While the shadow foreign secretary, David Lammy, made similar points in a speech on Brexit last month, Starmer has faced criticism from some within Labour for appearing wary of attacking Johnson over the issue, in part because of his own political journey on the subject.

Related: The Guardian view on Labour’s Brexit: pragmatic not revolutionary politics | Editorial

Having previously pushed for a second referendum, while campaigning to be Labour leader in 2020, Starmer called for the return of free movement, then reversing his position a year later.

The speech on Monday brought criticism from the SNP and Greens, but pro-EU Labour backbenchers praised Starmer’s approach, saying the only option was to try to make the current deal function better.

The Labour leader set out a series of proposals to “make Brexit work”, notably over Northern Ireland, including a new veterinary agreement for agri-product trade, and a system for low-risk goods to enter Northern Ireland without checks.

Other proposals include a scheme for the mutual recognition of professional qualifications with the EU and a new policing and security arrangement with Brussels.

The plan also offers “flexible labour mobility arrangements” for people making short-term business trips between the UK and EU, and for musicians and artists embarking on tours.

The current deal had “created a hulking fatberg of red tape and bureaucracy, one that is hampering the flow of British business”, Starmer said. “We will break that barrier down, unclog the arteries of our economy and allow trade to flourish once more.”

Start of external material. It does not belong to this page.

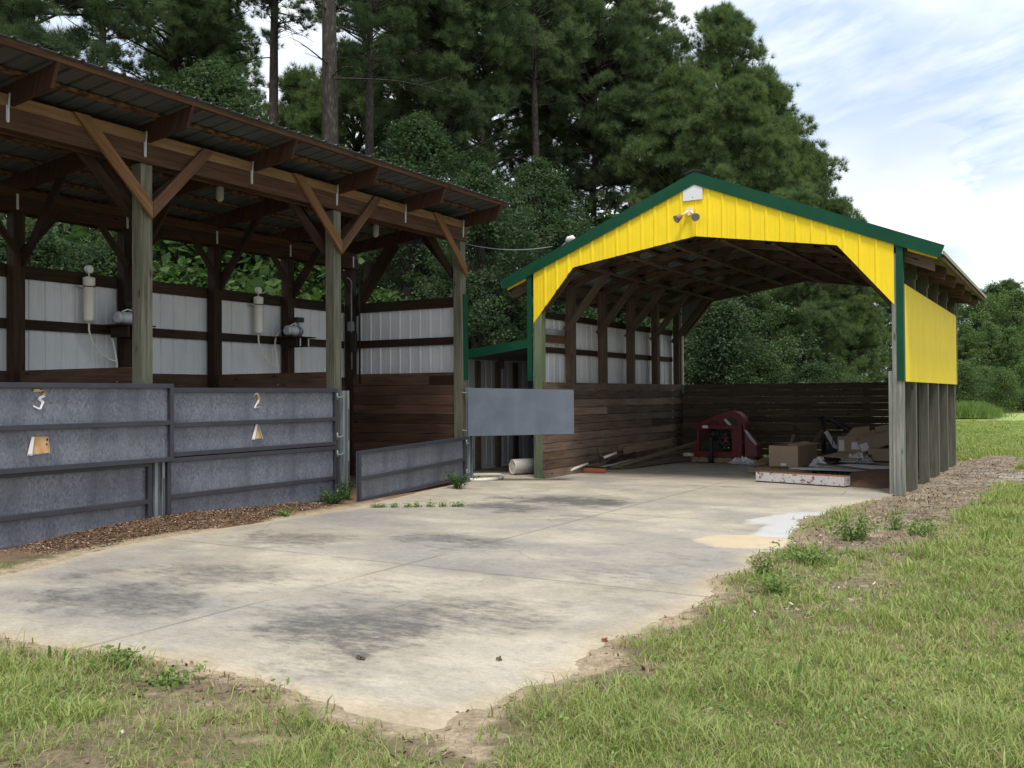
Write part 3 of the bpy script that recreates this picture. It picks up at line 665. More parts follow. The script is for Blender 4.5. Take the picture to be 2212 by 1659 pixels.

However, he stressed that that any debate on rejoining the EU would be to “look back over our shoulder” and jeopardise public faith in politics, adding: “So let me be very clear: with Labour, Britain will not go back into the EU. We will not be joining the single market. We will not be joining a customs union.”

Ben Bradshaw, the Exeter MP and former minister who is a leading pro-EU voice in the Labour party, said Starmer’s approach was “absolutely right”.

He said: “There is no prospect of us rejoining the EU, single market or customs union anytime soon, not least because [Boris] Johnson has so completely destroyed trust with our European neighbours that any such move would be on far worse terms than those we had before we left.

“There is, however, plenty that we can do to reduce the enormous damage being done to our economy and our relationship with our allies, by fixing the many problems with Johnson’s botched Brexit deal.”

Hilary Benn, who formerly chaired the Brexit Commons committee and was another strong proponent of a second referendum, told BBC Radio 4’s the World at One that even rejoining the single market would require a public vote.

“And I have tell you, in my view there is absolutely no appetite for that whatsoever,” he said.

Sarah Olney, the Lib Dems’ trade spokesperson, said Johnson’s deal, which Labour voted for, had done significant damage, and there was a need for “a pragmatic approach that works for the UK”.

In contrast, the SNP said Starmer “has strengthened the case for independence by embracing the Tories’ hard Brexit”, while the Greens said it was “quite perverse of Keir Starmer to stick his head in the sand and insist he will make Brexit work”.